A container is something quite similar to a virtual machine, which can be used to contain and execute all the software required to run a particular program or set of programs. The container includes an operating system (typically some flavor of Linux) as base, plus any software installed on top of the OS that might be needed. This container can therefore be run as a self-contained virtual environment, which makes it a lot easier to reproduce the same analysis on any infrastructure that supports running the container, from your laptop to a cloud platform, without having to go through the pain of identifying and installing all the software dependencies involved. You can even have multiple containers running on the same machine, so you can easily switch between different environments if you need to run programs that have incompatible system requirements.
Docker is one of several brands of container systems, produced by the Docker company. There are other brands such as Singularity, but Docker is the most popular and widely used. Sometimes we say "a docker" instead of "a container"; it's like when xerox became a regular noun name for copy machines due to the dominance of the Xerox company. However docker
with a lowercase "d" is also the command-line program that you install on your machine to run Docker containers. We'll get back to that in a little while.
A container can be distributed through one or more registries such as Docker Hub (where Broad teams publish most of their docker containers here). There are others, like Dockstore, which is specifically geared toward bioinformatics, and GCR, which is Google's general-purpose container registry for use on the Google Cloud Platform.
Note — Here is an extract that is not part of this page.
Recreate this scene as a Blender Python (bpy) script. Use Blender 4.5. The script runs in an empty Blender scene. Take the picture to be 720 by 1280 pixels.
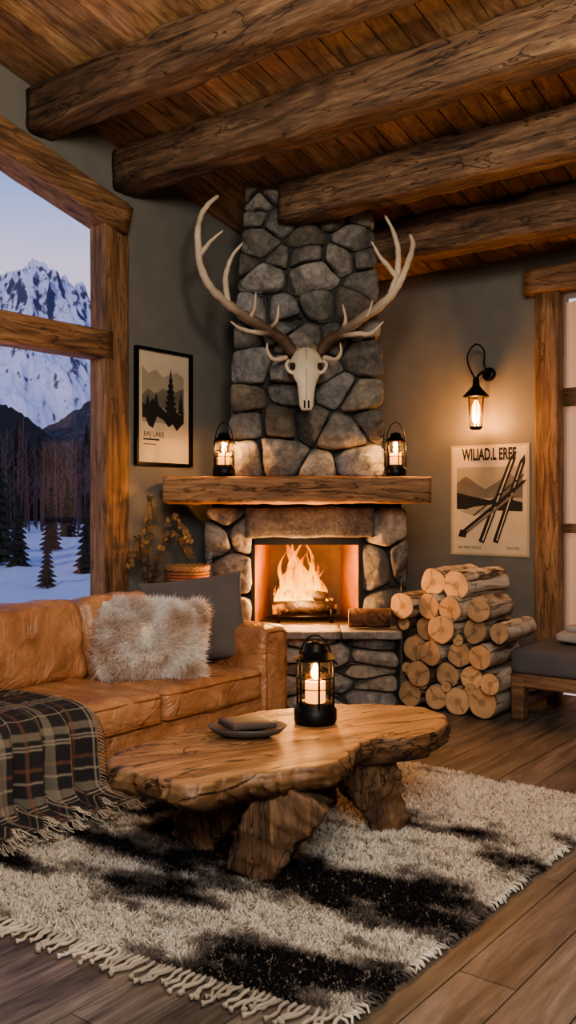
import bpy, bmesh, math, random
import numpy as np
from mathutils import Vector, Matrix, noise
random.seed(7); RNG=np.random.default_rng(7)
V=Vector
ANG=math.radians(37.7); CA=math.cos(ANG); SA=math.sin(ANG)
# diagonal frame of the corner fireplace (x across its face, y into the corner)
MD=Matrix.Translation((4.284,-5.942,0))@Matrix.Rotation(ANG,4,'Z')
def D(x,y,z=0.0): return MD@V((x,y,z))
def lin(r,g,b):
    f=lambda c:(c/255/12.92) if c/255<=.04045 else ((c/255+.055)/1.055)**2.4
    return (f(r),f(g),f(b))
def ceil_z(y): return 2.95-.235*y
# ------------------------------------------------------------------ nodes
class NT:
    def __init__(s,name):
        s.m=bpy.data.materials.new(name); s.m.use_nodes=True; s.t=s.m.node_tree; s.n=s.t.nodes
        s.b=s.n.get('Principled BSDF'); s.o=s.n.get('Material Output')
    def new(s,t,**k):
        x=s.n.new(t)
        for a,v in k.items(): setattr(x,a,v)
        return x
    def l(s,a,b): s.t.links.new(a,b)
def c4(c): return (c[0],c[1],c[2],1)
def ramp(nt,fac,stops):
    r=nt.new('ShaderNodeValToRGB'); e=r.color_ramp.elements
    while len(e)<len(stops): e.new(.5)
    for i,(p,c) in enumerate(stops): e[i].position=p; e[i].color=c4(c)
    nt.l(fac,r.inputs[0]); return r.outputs[0]
def coords(nt,scale=(1,1,1),rotz=0,rot=None):
    tc=nt.new('ShaderNodeTexCoord'); a=nt.new('ShaderNodeMapping'); b=nt.new('ShaderNodeMapping')
    a.inputs['Rotation'].default_value=rot if rot else (0,0,-rotz); b.inputs['Scale'].default_value=scale
    nt.l(tc.outputs['Object'],a.inputs[0]); nt.l(a.outputs[0],b.inputs[0]); return b.outputs[0]
def noi(nt,vec,scale,detail=5,dist=0,rough=.55):
    n=nt.new('ShaderNodeTexNoise'); n.inputs['Scale'].default_value=scale; n.inputs['Detail'].default_value=detail
    n.inputs['Distortion'].default_value=dist; n.inputs['Roughness'].default_value=rough
    nt.l(vec,n.inputs['Vector']); return n.outputs['Fac']
def mul(nt,a,b,f=1.0,mode='MULTIPLY'):
    m=nt.new('ShaderNodeMix',data_type='RGBA',blend_type=mode); m.inputs[0].default_value=f
    nt.l(a,m.inputs[6]); nt.l(b,m.inputs[7]); return m.outputs[2]
def bump(nt,h,strength,dist=.01,prev=None):
    b=nt.new('ShaderNodeBump'); b.inputs['Strength'].default_value=strength; b.inputs['Distance'].default_value=dist
    nt.l(h,b.inputs['Height'])
    if prev: nt.l(prev,b.inputs['Normal'])
    return b.outputs[0]
def attr(nt):
    a=nt.new('ShaderNodeVertexColor'); a.layer_name='Col'; return a.outputs[0]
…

In the registry, the container is packaged as an image. Note that this has nothing to do with pictures; here the word "image" is used in the same software-specific way that refers to a special type of file. You know how sometimes when you need to install new software on your computer, the download file is called a "disk image"? That's because the file you download is in a format that your operating system is going to treat as if it was a physical disk on your machine. This is basically the same thing.
So one way to use this, let's say on your laptop, goes like this: you tell the docker
program to download a container image (=file) from a registry, e.g. Docker Hub, then you tell it to initialize the container, which is conceptually equivalent to booting up a virtual machine. And once the container is running, you can run any software inside of it that is installed on its system. For a concrete example, see this Tutorial.
The other way you might use a container is if you're doing work on a cloud-based platform, where almost everything is run through containers. But that's a story for another time.